Les effluents de la pile contenant du CO2 nécessitent l'épuration des gaz d'échappement par traitement post catalytique avant leur rejet à l'atmosphère; il peut ainsi être lavé par de l'eau obtenue par condensation de celle qui se trouve dans l'oxygène ou l'air en sortie de pile.

Tout ceci ramène le rendement autour de 20%, rendement faible dont la DMFC a toujours souffert. Cependant, grâce à sa faible température de fonctionnement elle peut démarrer rapidement et répondre ainsi de façon satisfaisante aux changements de demande de puissance.

Utilisation des piles DMFC     

Ce type de pile reste intéressant, bien qu'il pose encore certains problèmes techniques.
On pense surtout à ce type de pile pour les piles miniatures ou micro-piles: rechargeur de téléphone portable, ordinateur, camescopes; ces piles pourraient remplacer les piles "normales" dans les divers appareils électriques...C'est le cas de sociétés comme Mechanical Technology, Medis qui veulent développer et commercialiser des micro-piles pour des portables ou des agendas électroniques. La société DuPont qui s'est alliée avec Mechanical Technology travaille aussi avec H Power Corporation sur des piles de 100 à 1000 Watts. Manhattan Scientific Inc. croit en la percée des DMFC dans ce domaine du portable avec des performances Wh/kg 5 fois supérieures à celles des piles Li-Ion.

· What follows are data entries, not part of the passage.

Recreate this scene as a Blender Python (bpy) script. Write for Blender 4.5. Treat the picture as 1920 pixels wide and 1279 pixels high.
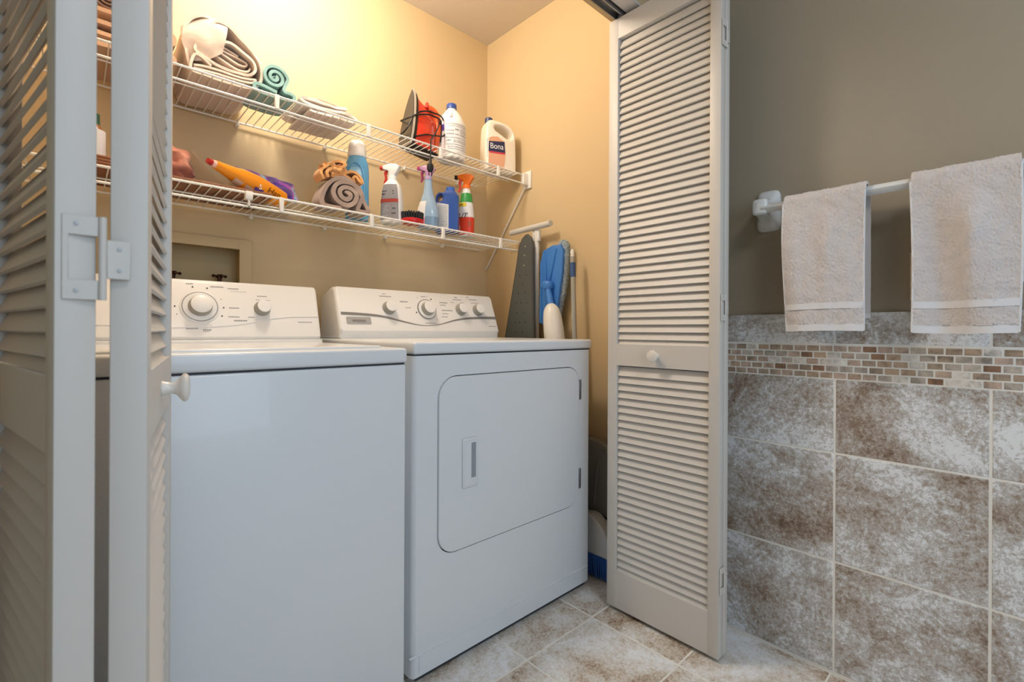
import bpy, bmesh, math, random
from mathutils import Vector, Matrix, noise
random.seed(7)
for o in list(bpy.data.objects): bpy.data.objects.remove(o)
scn = bpy.context.scene
C = scn.collection
PI = math.pi

# ---------------------------------------------------------------- camera
cam_d = bpy.data.cameras.new('camera'); cam = bpy.data.objects.new('camera', cam_d); C.objects.link(cam)
cam.location = (0, 0, 0.948)
cam.rotation_mode = 'XYZ'
_m = Matrix.Rotation(math.radians(-43.0), 4, 'Z') @ Matrix.Rotation(PI/2, 4, 'X') @ Matrix.Rotation(0.005, 4, 'Z')
cam.rotation_euler = _m.to_euler('XYZ')
cam_d.sensor_width = 36; cam_d.lens = 885/1920*36
cam_d.shift_y = -19.5/1920
cam_d.clip_start = 0.02
cam_d.dof.use_dof = True; cam_d.dof.focus_distance = 1.55; cam_d.dof.aperture_fstop = 6.3
scn.camera = cam

# ---------------------------------------------------------------- world and lights
w = bpy.data.worlds.new('world'); scn.world = w; w.use_nodes = True
w.node_tree.nodes['Background'].inputs[0].default_value = (0.60, 0.79, 1.0, 1)
w.node_tree.nodes['Background'].inputs[1].default_value = 0.50

def light(name, kind, loc, power, col, size=0.1, rot=(0, 0, 0), size_y=None):
    d = bpy.data.lights.new(name, kind); d.energy = power; d.color = col
    if kind == 'AREA':
        d.size = size
        if size_y: d.shape = 'RECTANGLE'; d.size_y = size_y
    else: d.shadow_soft_size = size
    o = bpy.data.objects.new(name, d); o.location = loc; o.rotation_euler = rot; C.objects.link(o); return o
light('closet_lamp', 'POINT', (0.50, 1.42, 2.30), 29, (1.0, 0.89, 0.75), 0.12)
light('room_ceiling_lamp', 'AREA', (0.55, -0.55, 2.40), 8, (0.95, 0.95, 1.0), 0.45)
light('window_daylight', 'AREA', (0.35, -1.45, 1.45), 13, (0.64, 0.82, 1.0), 1.5, (PI/2, 0, 0), 1.4)

scn.view_settings.view_transform = 'Standard'; scn.view_settings.look = 'None'
scn.view_settings.gamma = 1; scn.view_settings.use_curve_mapping = False
scn.view_settings.exposure = 0.10

# ---------------------------------------------------------------- materials
def lin(c):
    return tuple((x/255/12.92 if x/255 <= .04045 else ((x/255+.055)/1.055)**2.4) for x in c) + (1,)
MATS = {}
def mat(name, rgb, rough=.5, metal=0, spec=.5, bump=0, scale=200, alpha=None, trans=0, coat=0, var=None, varscale=8, sheen=0, sss=0):
    if name in MATS: return MATS[name]
    m = bpy.data.materials.new(name); m.use_nodes = True; nt = m.node_tree; p = nt.nodes['Principled BSDF']
    p.inputs['Base Color'].default_value = lin(rgb); p.inputs['Roughness'].default_value = rough
    p.inputs['Metallic'].default_value = metal; p.inputs['Specular IOR Level'].default_value = spec
    p.inputs['Transmission Weight'].default_value = trans; p.inputs['Coat Weight'].default_value = coat
    p.inputs['Sheen Weight'].default_value = sheen
    if alpha is not None: p.inputs['Alpha'].default_value = alpha
    tc = nt.nodes.new('ShaderNodeTexCoord')
    if bump:
        n = nt.nodes.new('ShaderNodeTexNoise'); n.inputs['Scale'].default_value = scale; n.inputs['Detail'].default_value = 4
        b = nt.nodes.new('ShaderNodeBump'); b.inputs['Strength'].default_value = bump; b.inputs['Distance'].default_value = .002
        nt.links.new(tc.outputs['Object'], n.inputs['Vector']); nt.links.new(n.outputs['Fac'], b.inputs['Height'])
        nt.links.new(b.outputs[0], p.inputs['Normal'])
    if var:
        n = nt.nodes.new('ShaderNodeTexNoise'); n.inputs['Scale'].default_value = varscale; n.inputs['Detail'].default_value = 5
        r = nt.nodes.new('ShaderNodeValToRGB'); r.color_ramp.elements[0].position = .38; r.color_ramp.elements[1].position = .66
        r.color_ramp.elements[0].color = lin(rgb); r.color_ramp.elements[1].color = lin(var)
        nt.links.new(tc.outputs['Object'], n.inputs['Vector']); nt.links.new(n.outputs['Fac'], r.inputs[0])
        nt.links.new(r.outputs[0], p.inputs['Base Color'])
    MATS[name] = m; return m

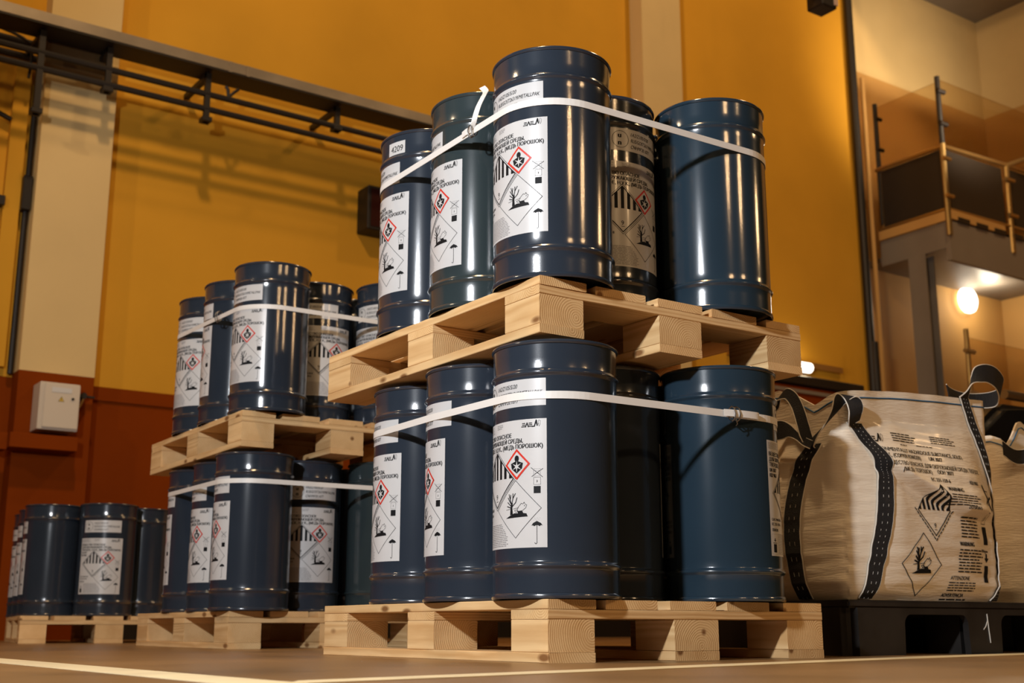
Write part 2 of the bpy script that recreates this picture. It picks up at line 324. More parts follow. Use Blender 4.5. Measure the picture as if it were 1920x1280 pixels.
def approval_print():
    P = Print(); cx, cy, r = .032, UH/2, .026
    P.line([(cx+r*cos(a*pi/14), cy+r*sin(a*pi/14)) for a in range(28)], .0014, closed=True)
    P.text('u', cx-.007, cy+.005, .017, bold=.03); P.text('n', cx-.007, cy-.018, .017, bold=.03)
    for t, y, wd in (('1A2/Z105/S/20', .048, .078), ('RUS/GOST26319/METALLPAK', .029, .148), ('CNHMF20.1077', .010, .082)): P.text(t, .066, y, .0115, wd, shear=.30, bold=.004)
    return P
def number_print():
    P = Print(); P.text('4209', .012, .009, .021, .050, shear=0.05, bold=.004); return P

# ------------------------------------------------------------------ steel drums
R0, HD = 0.1632, 0.6471
def drum_profile():
    p = []
    def bead(z, a, w): return [(R0+a*(0.5+0.5*cos(pi*k/6)), z+w*k/6) for k in range(-6, 7)]
    p += [(R0, 0.014), (R0, 0.05)] + bead(0.080, 0.0058, 0.011) + [(R0, 0.11), (R0, 0.30), (R0, 0.53)] + bead(0.563, 0.0058, 0.011) + [(R0, 0.60), (R0+0.0008, 0.636)]
    return p
def ring_mesh(name, r, z, a, b):
    bm = bmesh.new(); bm_lathe(bm, [(r+a*cos(t*pi/5), z+b*sin(t*pi/5)) for t in range(11)], 96); return finish(bm, name, True)
_bm = bmesh.new(); bm_lathe(_bm, drum_profile(), 112, capbot=True); ME_BODY = finish(_bm, 'body', True)
ME_TOP = ring_mesh('top_rim', R0+0.0012, HD-0.0055, 0.0042, 0.0055); ME_BOT = ring_mesh('bottom_rim', R0+0.0006, 0.007, 0.0036, 0.007)
_bm = bmesh.new(); bm_lathe(_bm, [(R0-0.001, HD-0.006), (R0-0.006, HD-0.018), (R0*0.7, HD-0.017), (R0*0.66, HD-0.012), (0.01, HD-0.012)], 64, captop=True); ME_LID = finish(_bm, 'lid', True)
def patch(w, h, z0, off):
    """paper sheet bent on the drum; its right edge sits at angle 0, it runs clockwise as seen from above (leftwards for the reader)"""
    bm = bmesh.new(); n = max(2, int(w/0.008)); r = R0+off
    rows = [[bm.verts.new((r*cos(-w/R0*(1-k/n)), r*sin(-w/R0*(1-k/n)), z0+h*j)) for k in range(n+1)] for j in (0, 1)]
    for k in range(n): bm.faces.new((rows[0][k], rows[0][k+1], rows[1][k+1], rows[1][k]))
    me = bpy.data.meshes.new('sheet'); bm.to_mesh(me); bm.free(); me.polygons.foreach_set('use_smooth', [True]*len(me.polygons)); return me
def wrap(w, z0, off):
    def f(x, y, lay):
        a = -(w-x)/R0; r = R0+off+lay*0.00022; return Vector((r*cos(a), r*sin(a), z0+y))
    return f
ZL, ZU = 0.123, 0.4765
ME_HS, ME_HP = patch(LW, LH, ZL, .0007), hazard_print().build(wrap(LW, ZL, .0011), .009)
ME_US, ME_UP = patch(UW, UH, ZU, .0007), approval_print().build(wrap(UW, ZU, .0011), .009)
ME_NS, ME_NP = patch(.07, .042, .574, .0012), number_print().build(wrap(.07, .574, .0016), .009)
for m_, mt in ((ME_BODY, None), (ME_HS, M_PAPER), (ME_US, M_PAPER), (ME_NS, M_PAPER)):
    if mt: m_.materials.append(mt)
BODY = {}
def painted(me, mat):
    k = (me.name, mat.name)
    if k not in BODY: c = me.copy(); c.materials.clear(); c.materials.append(mat); BODY[k] = c
    return BODY[k]
DR = {}
# reader's right edge of the label is at the larger polar angle seen from outside: x grows counter-clockwise
def drum(loc, ang_h, ang_u=None, mat=None, label='', group='steel drums on the pallets', sticker=None, rz=0):
    mat = mat or M_NAVY
    e = empty('steel_drum', loc, rz, label=label, cat='drum', group=group)
    link('body', painted(ME_BODY, mat), None, e); link('top_rim', painted(ME_TOP, mat), None, e); link('bottom_rim', painted(ME_BOT, mat), None, e); link('lid', painted(ME_LID, mat), None, e)
    if ang_h is not None:
        s = link('hazard_label', ME_HS, None, e, rot=(0, 0, radians(ang_h)), label='white paper hazard label'); link('print', ME_HP, None, s, kind='stuff')
        s = link('approval_label', ME_US, None, e, rot=(0, 0, radians(ang_u if ang_u is not None else ang_h-3)), label='white paper code label'); link('print', ME_UP, None, s, kind='stuff')
    if sticker is not None:
        s = link('number_sticker', ME_NS, None, e, rot=(0, 0, radians(sticker)), label='small white number sticker'); link('print', ME_NP, None, s, kind='stuff')
    return e

# ------------------------------------------------------------------ wooden pallets
PW, PL, PH, ZUP = 0.9652, 1.2, 0.1511, 0.8147
ZB = (0.0, 0.0245, 0.1035, 0.1270, 0.1511)
PM = {}
def plank_mesh(l, w, h, var=0):
    k = (round(l, 3), round(w, 3), round(h, 3), var)
    if k in PM: return PM[k]
    R = random.Random(hash(k) % 9999 if False else int(l*1000)*7+int(w*1000)*3+var); bm = bmesh.new(); n = 8 if l > 0.3 else 1
    xs = [-l/2+l*i/n for i in range(n+1)]; rings = []; c = 0.0016
    for i, x in enumerate(xs):
        d = R.uniform(-.0012, .0012) if 0 < i < n else 0; e = R.uniform(-.001, .001) if 0 < i < n else 0; a = w/2+d; t = h+e*0.6
        rings.append([bm.verts.new((x, y, z)) for y, z in ((-a+c, 0), (a-c, 0), (a, c), (a, t-c), (a-c, t), (-a+c, t), (-a, t-c), (-a, c))])
    for A, B in zip(rings, rings[1:]):
        for q in range(8): bm.faces.new((A[q], A[(q+1) % 8], B[(q+1) % 8], B[q]))
    bm.faces.new(rings[0]); bm.faces.new(list(reversed(rings[-1])))
    me = finish(bm, 'plank'); me.materials.append(M_WOOD); PM[k] = me; return me
def pallet(loc, rz, label, tops=None):
    e = empty('wooden_pallet', loc, rz, label=label, cat='pallet', group='wooden pallets')
    R = random.Random(int(loc[0]*100+loc[2]*991)+5)
    g = 0.0006
    for i, (a, b) in enumerate(tops or ((0, .148), (.179, .349), (.393, .556), (.597, .756), (.811, .965))):
        link('top_board', plank_mesh(PL, b-a, ZB[4]-ZB[3]-g, i), None, e, ((a+b)/2, PL/2+R.uniform(-.002, .002), ZB[3]), (0, 0, pi/2))
    for i, y in enumerate((.0785, PL/2, PL-.0785)):
        w = .157 if i != 1 else .145
        link('cross_board', plank_mesh(PW, w, ZB[3]-ZB[2]-g, i), None, e, (PW/2, y, ZB[2]))
        for j, (x, bw) in enumerate(((.0717, .1433), (PW/2, .1566), (PW-.0717, .1433))):
            link('block', plank_mesh(w-.002, bw-.001, ZB[2]-ZB[1]-g, i*3+j), None, e, (x, y+R.uniform(-.001, .001), ZB[1]), (0, 0, pi/2))
    for i, (x, bw) in enumerate(((.0717, .1433), (PW/2, .1566), (PW-.0717, .1433))):
        link('bottom_board', plank_mesh(PL, bw, ZB[1]-g, i+5), None, e, (x, PL/2, 0), (0, 0, pi/2))
    return e

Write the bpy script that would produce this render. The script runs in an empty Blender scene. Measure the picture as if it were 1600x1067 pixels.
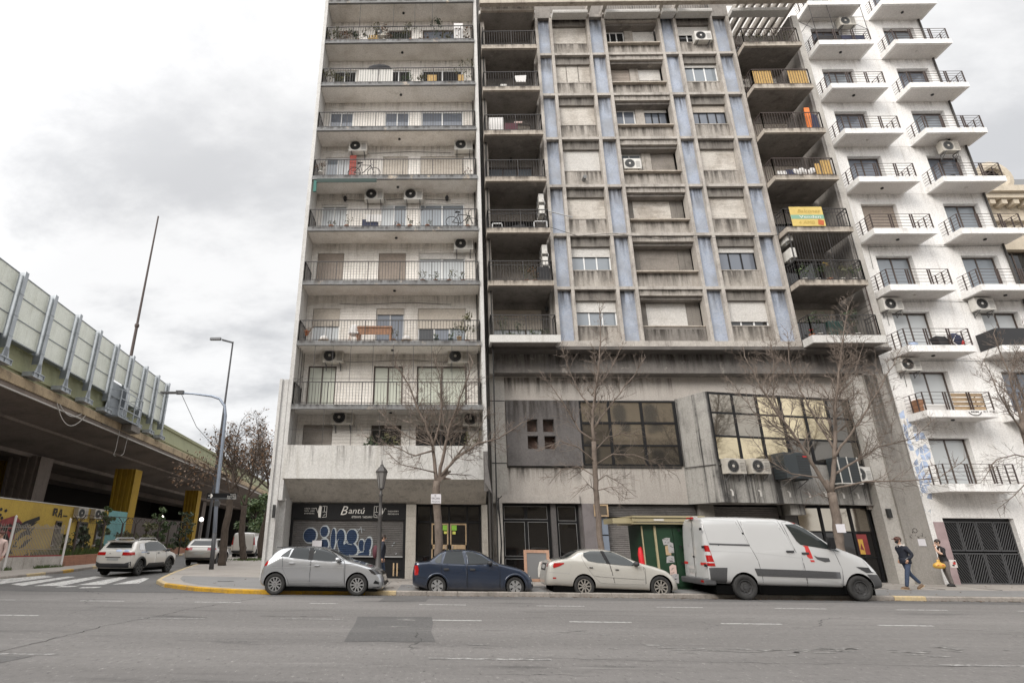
import bpy, bmesh, math, random
from math import radians, sin, cos, pi, atan2, sqrt, hypot
from mathutils import Vector, Matrix
random.seed(7)
SC = bpy.context.scene
COL = SC.collection

# ------------------------------------------------------------------ camera
def make_camera():
    cd = bpy.data.cameras.new('camera'); co = bpy.data.objects.new('camera', cd); COL.objects.link(co)
    yaw, pit, rol = radians(-1.314), radians(19.625), radians(.498)
    f = Vector((sin(yaw)*cos(pit), cos(yaw)*cos(pit), sin(pit)))
    r = Vector((cos(yaw), -sin(yaw), 0)); u = r.cross(f)
    R = cos(rol)*r + sin(rol)*u; U = -sin(rol)*r + cos(rol)*u
    m = Matrix((R, U, -f)).transposed().to_4x4(); m.translation = (0, 0, 1.6)
    co.matrix_world = m
    cd.sensor_fit = 'HORIZONTAL'; cd.sensor_width = 36; cd.lens = 882/1600*36
    cd.shift_x = (800-673)/1600; cd.shift_y = 0
    cd.clip_start = .05; cd.clip_end = 3000
    SC.camera = co
make_camera()

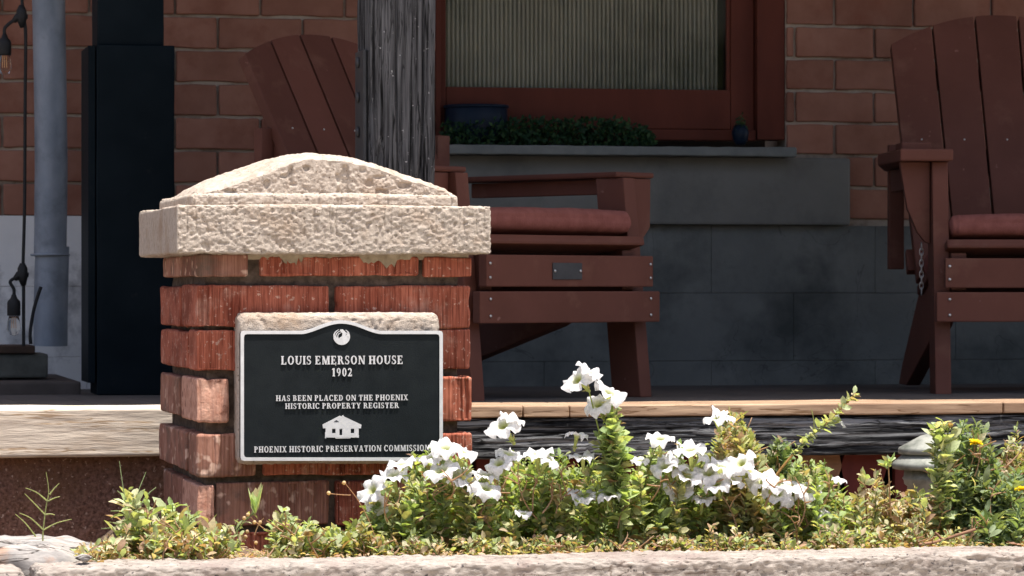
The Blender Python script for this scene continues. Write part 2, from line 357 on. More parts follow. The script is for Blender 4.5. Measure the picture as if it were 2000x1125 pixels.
# ---- small stones in the bed
def stone(u, v, Y, s, lab):
    c = P(u, v, Y); bm = bmesh.new(); bmesh.ops.create_icosphere(bm, subdivisions=3, radius=1)
    V = np.array([v_.co[:] for v_ in bm.verts]); Fq = [tuple(q.index for q in f_.verts) for f_ in bm.faces]; bm.free()
    V = V * (1 + .5 * fbm(V + u, 1.3, 3)[:, None]) * np.array([s, s * .7, s * .45]) + np.array(c[:])
    o = mk('stone', V, Fq, M['slab'], smooth=True, loc=c); tag(o, lab, 'stone', 'stones lying on the curb top')
stone(163, 1090, 5.44, .012, 'grey flat stone on the curb top left of the plants')
stone(60, 1066, 5.60, .014, 'small pale stone on the broken slab at the far left')
stone(250, 1055, 5.78, .016, 'grey stone between the broken slab and the leftmost plant')

# ================================================================== HOUSE WALL
WY = 9.1
hw = thing('house_wall', 'red brick house wall with grey and white painted base behind the porch', 'house', (X(1000, WY), WY, floorz(WY)))
win_x0, win_x1 = X(850, WY), X(1535, WY)
apr_x0, apr_x1 = X(848, WY), X(1650, WY)
PZ = .0895                                   # course height
z_ref = Z(115, 1650, WY)                     # one bed joint
top_z = 2.3
# core behind the bricks, with the window opening left free
cy0 = WY + .006
zs_b = Z(300, 1100, WY)
core = merge([(boxv(-3, win_x0, cy0, cy0 + .2, -.9, top_z), BF), (boxv(win_x1, 7, cy0, cy0 + .2, -.9, top_z), BF), (boxv(win_x0, win_x1, cy0, cy0 + .2, -.9, zs_b), BF)])
mk('mortar_bed', core[0], core[1], M['wall_mortar'], hw, loc=(0, WY, 0))
BL = .228
def brick_mesh(L, H, seed, D=.03):
    def dsp(p, n): return .0040 * fbm(p + seed * 3.7, 20, 3)
    return rbox((-L / 2, L / 2, 0, D, -H / 2, H / 2), .0045, (.018, .03, .012), dsp, back=False)
bm_cache = {}
def wall_brick(xa, xb, zc):
    L = round(xb - xa, 2); key = (L, random.randrange(3))
    if key not in bm_cache:
        p, f = brick_mesh(xb - xa, PZ - .008, (int(L * 100) * 7 + key[1]) % 97)
        o = mk('brick', p, f, M['wall_brick'], hw, loc=(0, 0, 0), smooth=True); bm_cache[key] = o.data
        o.location = Vector(((xa + xb) / 2, WY - .004, zc)) - WP[hw.name]
    else:
        o = bpy.data.objects.new('brick', bm_cache[key]); COL.objects.link(o); o.parent = hw
        o.location = Vector(((xa + xb) / 2, WY - .004 + random.uniform(-.0025, .0015), zc)) - WP[hw.name]
def course(k, xa, xb, phase):
    zc = z_ref + (k + .5) * PZ
    x = xa + phase - BL
    while x < xb:
        a, b = max(x + .0035, xa), min(x + BL - .0035, xb)
        if b - a > .014: wall_brick(a, b, zc)
        x += BL
z_found_r = Z(440, 1700, WY); z_found_l = Z(420, 60, WY)
xR0 = win_x1 + .002
ph_even = (X(1630, WY) - xR0) % BL
nb = 0
for k in range(-6, 6):
    zlow = z_ref + k * PZ
    phR = (ph_even + (0 if k % 2 else .5 * BL)) % BL
    if zlow > z_found_r - PZ * .6:
        a = xR0 if zlow > Z(300, 1600, WY) - .02 else apr_x1 + .004
        course(k, a, xR0 + 1.45, phR - (a - xR0) % BL)
    phL = ((X(508, WY) - .0) + (0 if k % 2 else .5 * BL)) % BL
    x0 = X(-260, WY); course(k, x0, win_x0 - .002, (phL - x0) % BL) if zlow > z_found_l - PZ * .7 else None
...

Un autre domaine est l'automobile (toujours en tant qu'auxiliaire): Energy Visions Inc. (EVI) a ainsi construit une DMFC d'une puissance de 300W pouvant servir de générateur auxiliaire pour un véhicule militaire. Le but d'EVI est de tenter de s'introduire sur le marché des petits véhicules (voiture de golf, motos) voire des systèmes hybrides. On voit aussi apparaître des piles pour les vélos électriques...

Sur le plan stationnaire, les DMFC pourraient aussi avoir quelques applications mais limitées car elles entrent en concurrence directe avec les PEMFC: on peut les voir comme sources de secours pour des villages isolés. Dans ce même domaine, EVI s'intéresse aussi à la recharge des batteries pour les militaires.